→ Supplied information:
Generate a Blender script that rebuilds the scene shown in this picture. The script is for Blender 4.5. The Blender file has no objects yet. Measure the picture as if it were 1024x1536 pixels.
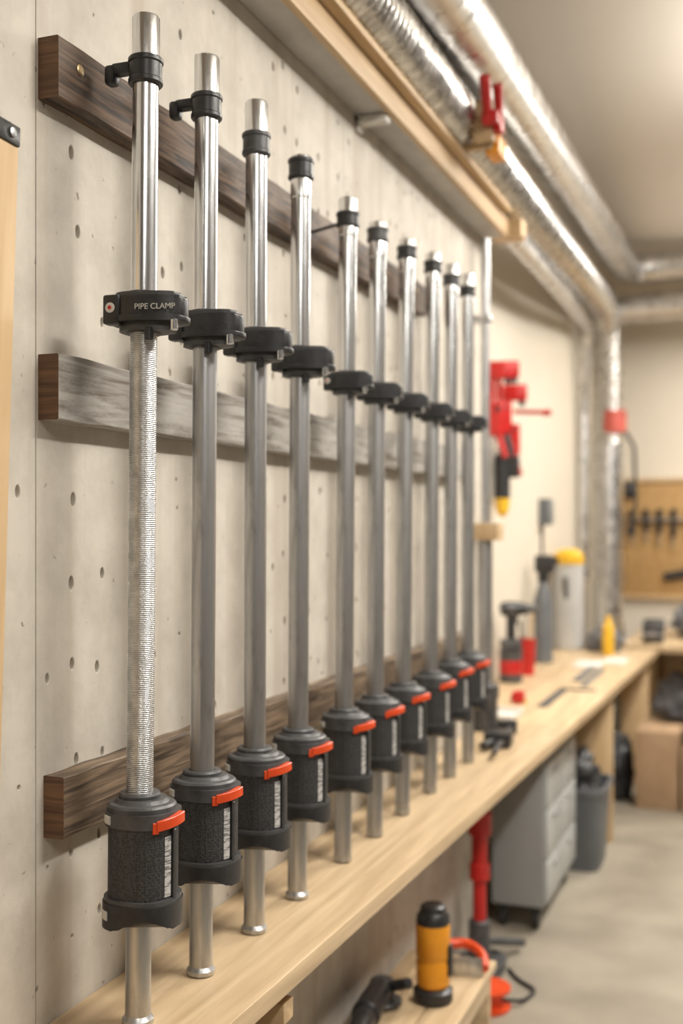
import bpy, bmesh, math, random
from mathutils import Vector, Matrix, noise
random.seed(7)
S=bpy.context.scene
COL=S.collection
# ------------------------------------------------------------------ materials
def newmat(name):
    m=bpy.data.materials.new(name); m.use_nodes=True
    nt=m.node_tree; b=nt.nodes['Principled BSDF']
    return m,nt,b
def N(nt,t,**k):
    n=nt.nodes.new(t)
    for a,v in k.items(): setattr(n,a,v)
    return n
def pmat(name,c,rough=.5,metal=0,c2=None,scale=8,stretch=(1,1,1),bump=0,bscale=None,rvar=0,detail=5,lo=.3,hi=.7,spec=None,emit=None,es=0):
    m,nt,b=newmat(name); L=nt.links
    if c2 is None: c2=tuple(x*.82 for x in c)
    tc=N(nt,'ShaderNodeTexCoord'); mp=N(nt,'ShaderNodeMapping'); mp.inputs['Scale'].default_value=stretch
    L.new(tc.outputs['Object'],mp.inputs[0])
    no=N(nt,'ShaderNodeTexNoise'); no.inputs['Scale'].default_value=scale; no.inputs['Detail'].default_value=detail
    L.new(mp.outputs[0],no.inputs['Vector'])
    cr=N(nt,'ShaderNodeValToRGB'); cr.color_ramp.elements[0].position=lo; cr.color_ramp.elements[1].position=hi
    cr.color_ramp.elements[0].color=(*c2,1); cr.color_ramp.elements[1].color=(*c,1)
    L.new(no.outputs['Fac'],cr.inputs[0]); L.new(cr.outputs[0],b.inputs['Base Color'])
    b.inputs['Roughness'].default_value=rough; b.inputs['Metallic'].default_value=metal
    if spec is not None: b.inputs['Specular IOR Level'].default_value=spec
    if rvar:
        mr=N(nt,'ShaderNodeMapRange'); mr.inputs[3].default_value=rough-rvar; mr.inputs[4].default_value=rough+rvar
        mr.inputs[1].default_value=.3; mr.inputs[2].default_value=.7
        L.new(no.outputs['Fac'],mr.inputs[0]); L.new(mr.outputs[0],b.inputs['Roughness'])
    if bump:
        n2=N(nt,'ShaderNodeTexNoise'); n2.inputs['Scale'].default_value=bscale or scale*4; n2.inputs['Detail'].default_value=4
        L.new(mp.outputs[0],n2.inputs['Vector'])
        bp=N(nt,'ShaderNodeBump'); bp.inputs['Strength'].default_value=bump; bp.inputs['Distance'].default_value=.002
        L.new(n2.outputs['Fac'],bp.inputs['Height']); L.new(bp.outputs[0],b.inputs['Normal'])
    if emit: b.inputs['Emission Color'].default_value=(*emit,1); b.inputs['Emission Strength'].default_value=es
    return m
def wood(name,c1,c2,axis='Y',scale=10,rough=.55,dirt=None,dlo=.48,lo=.32,hi=.68,bump=.35):
    m,nt,b=newmat(name); L=nt.links
    tc=N(nt,'ShaderNodeTexCoord'); mp=N(nt,'ShaderNodeMapping')
    st={'X':(.06,1,1),'Y':(1,.06,1),'Z':(1,1,.06)}[axis]
    mp.inputs['Scale'].default_value=st; L.new(tc.outputs['Object'],mp.inputs[0])
    n1=N(nt,'ShaderNodeTexNoise'); n1.inputs['Scale'].default_value=scale*4; n1.inputs['Detail'].default_value=8; n1.inputs['Distortion'].default_value=.8
    L.new(mp.outputs[0],n1.inputs['Vector'])
    cr=N(nt,'ShaderNodeValToRGB'); cr.color_ramp.elements[0].position=lo; cr.color_ramp.elements[1].position=hi
    cr.color_ramp.elements[0].color=(*c2,1); cr.color_ramp.elements[1].color=(*c1,1)
    L.new(n1.outputs['Fac'],cr.inputs[0]); out=cr.outputs[0]
    if dirt:
        n2=N(nt,'ShaderNodeTexNoise'); n2.inputs['Scale'].default_value=16; n2.inputs['Detail'].default_value=9; n2.inputs['Roughness'].default_value=.72
        mp2=N(nt,'ShaderNodeMapping'); mp2.inputs['Scale'].default_value={'X':(.25,1,1),'Y':(1,.25,1),'Z':(1,1,.25)}[axis]
        L.new(tc.outputs['Object'],mp2.inputs[0]); L.new(mp2.outputs[0],n2.inputs['Vector'])
        c2r=N(nt,'ShaderNodeValToRGB'); c2r.color_ramp.elements[0].position=dlo; c2r.color_ramp.elements[1].position=dlo+.14
        c2r.color_ramp.elements[1].color=(.8,.8,.8,1)
        L.new(n2.outputs['Fac'],c2r.inputs[0])
        mx=N(nt,'ShaderNodeMix',data_type='RGBA'); L.new(c2r.outputs[0],mx.inputs[0]); L.new(out,mx.inputs[6]); mx.inputs[7].default_value=(*dirt,1)
        out=mx.outputs[2]
    L.new(out,b.inputs['Base Color']); b.inputs['Roughness'].default_value=rough
    bp=N(nt,'ShaderNodeBump'); bp.inputs['Strength'].default_value=bump; bp.inputs['Distance'].default_value=.002
    L.new(n1.outputs['Fac'],bp.inputs['Height']); L.new(bp.outputs[0],b.inputs['Normal'])
    return m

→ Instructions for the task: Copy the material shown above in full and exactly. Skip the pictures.

→ Solution below:
Generate a Blender script that rebuilds the scene shown in this picture. The script is for Blender 4.5. The Blender file has no objects yet. Measure the picture as if it were 1024x1536 pixels.
import bpy, bmesh, math, random
from mathutils import Vector, Matrix, noise
random.seed(7)
S=bpy.context.scene
COL=S.collection
# ------------------------------------------------------------------ materials
def newmat(name):
    m=bpy.data.materials.new(name); m.use_nodes=True
    nt=m.node_tree; b=nt.nodes['Principled BSDF']
    return m,nt,b
def N(nt,t,**k):
    n=nt.nodes.new(t)
    for a,v in k.items(): setattr(n,a,v)
    return n
def pmat(name,c,rough=.5,metal=0,c2=None,scale=8,stretch=(1,1,1),bump=0,bscale=None,rvar=0,detail=5,lo=.3,hi=.7,spec=None,emit=None,es=0):
    m,nt,b=newmat(name); L=nt.links
    if c2 is None: c2=tuple(x*.82 for x in c)
    tc=N(nt,'ShaderNodeTexCoord'); mp=N(nt,'ShaderNodeMapping'); mp.inputs['Scale'].default_value=stretch
    L.new(tc.outputs['Object'],mp.inputs[0])
    no=N(nt,'ShaderNodeTexNoise'); no.inputs['Scale'].default_value=scale; no.inputs['Detail'].default_value=detail
    L.new(mp.outputs[0],no.inputs['Vector'])
    cr=N(nt,'ShaderNodeValToRGB'); cr.color_ramp.elements[0].position=lo; cr.color_ramp.elements[1].position=hi
    cr.color_ramp.elements[0].color=(*c2,1); cr.color_ramp.elements[1].color=(*c,1)
    L.new(no.outputs['Fac'],cr.inputs[0]); L.new(cr.outputs[0],b.inputs['Base Color'])
    b.inputs['Roughness'].default_value=rough; b.inputs['Metallic'].default_value=metal
    if spec is not None: b.inputs['Specular IOR Level'].default_value=spec
    if rvar:
        mr=N(nt,'ShaderNodeMapRange'); mr.inputs[3].default_value=rough-rvar; mr.inputs[4].default_value=rough+rvar
        mr.inputs[1].default_value=.3; mr.inputs[2].default_value=.7
        L.new(no.outputs['Fac'],mr.inputs[0]); L.new(mr.outputs[0],b.inputs['Roughness'])
    if bump:
        n2=N(nt,'ShaderNodeTexNoise'); n2.inputs['Scale'].default_value=bscale or scale*4; n2.inputs['Detail'].default_value=4
        L.new(mp.outputs[0],n2.inputs['Vector'])
        bp=N(nt,'ShaderNodeBump'); bp.inputs['Strength'].default_value=bump; bp.inputs['Distance'].default_value=.002
        L.new(n2.outputs['Fac'],bp.inputs['Height']); L.new(bp.outputs[0],b.inputs['Normal'])
    if emit: b.inputs['Emission Color'].default_value=(*emit,1); b.inputs['Emission Strength'].default_value=es
    return m
def wood(name,c1,c2,axis='Y',scale=10,rough=.55,dirt=None,dlo=.48,lo=.32,hi=.68,bump=.35):
    m,nt,b=newmat(name); L=nt.links
    tc=N(nt,'ShaderNodeTexCoord'); mp=N(nt,'ShaderNodeMapping')
    st={'X':(.06,1,1),'Y':(1,.06,1),'Z':(1,1,.06)}[axis]
    mp.inputs['Scale'].default_value=st; L.new(tc.outputs['Object'],mp.inputs[0])
    n1=N(nt,'ShaderNodeTexNoise'); n1.inputs['Scale'].default_value=scale*4; n1.inputs['Detail'].default_value=8; n1.inputs['Distortion'].default_value=.8
    L.new(mp.outputs[0],n1.inputs['Vector'])
    cr=N(nt,'ShaderNodeValToRGB'); cr.color_ramp.elements[0].position=lo; cr.color_ramp.elements[1].position=hi
    cr.color_ramp.elements[0].color=(*c2,1); cr.color_ramp.elements[1].color=(*c1,1)
    L.new(n1.outputs['Fac'],cr.inputs[0]); out=cr.outputs[0]
    if dirt:
        n2=N(nt,'ShaderNodeTexNoise'); n2.inputs['Scale'].default_value=16; n2.inputs['Detail'].default_value=9; n2.inputs['Roughness'].default_value=.72
        mp2=N(nt,'ShaderNodeMapping'); mp2.inputs['Scale'].default_value={'X':(.25,1,1),'Y':(1,.25,1),'Z':(1,1,.25)}[axis]
        L.new(tc.outputs['Object'],mp2.inputs[0]); L.new(mp2.outputs[0],n2.inputs['Vector'])
        c2r=N(nt,'ShaderNodeValToRGB'); c2r.color_ramp.elements[0].position=dlo; c2r.color_ramp.elements[1].position=dlo+.14
        c2r.color_ramp.elements[1].color=(.8,.8,.8,1)
        L.new(n2.outputs['Fac'],c2r.inputs[0])
        mx=N(nt,'ShaderNodeMix',data_type='RGBA'); L.new(c2r.outputs[0],mx.inputs[0]); L.new(out,mx.inputs[6]); mx.inputs[7].default_value=(*dirt,1)
        out=mx.outputs[2]
    L.new(out,b.inputs['Base Color']); b.inputs['Roughness'].default_value=rough
    bp=N(nt,'ShaderNodeBump'); bp.inputs['Strength'].default_value=bump; bp.inputs['Distance'].default_value=.002
    L.new(n1.outputs['Fac'],bp.inputs['Height']); L.new(bp.outputs[0],b.inputs['Normal'])
    return m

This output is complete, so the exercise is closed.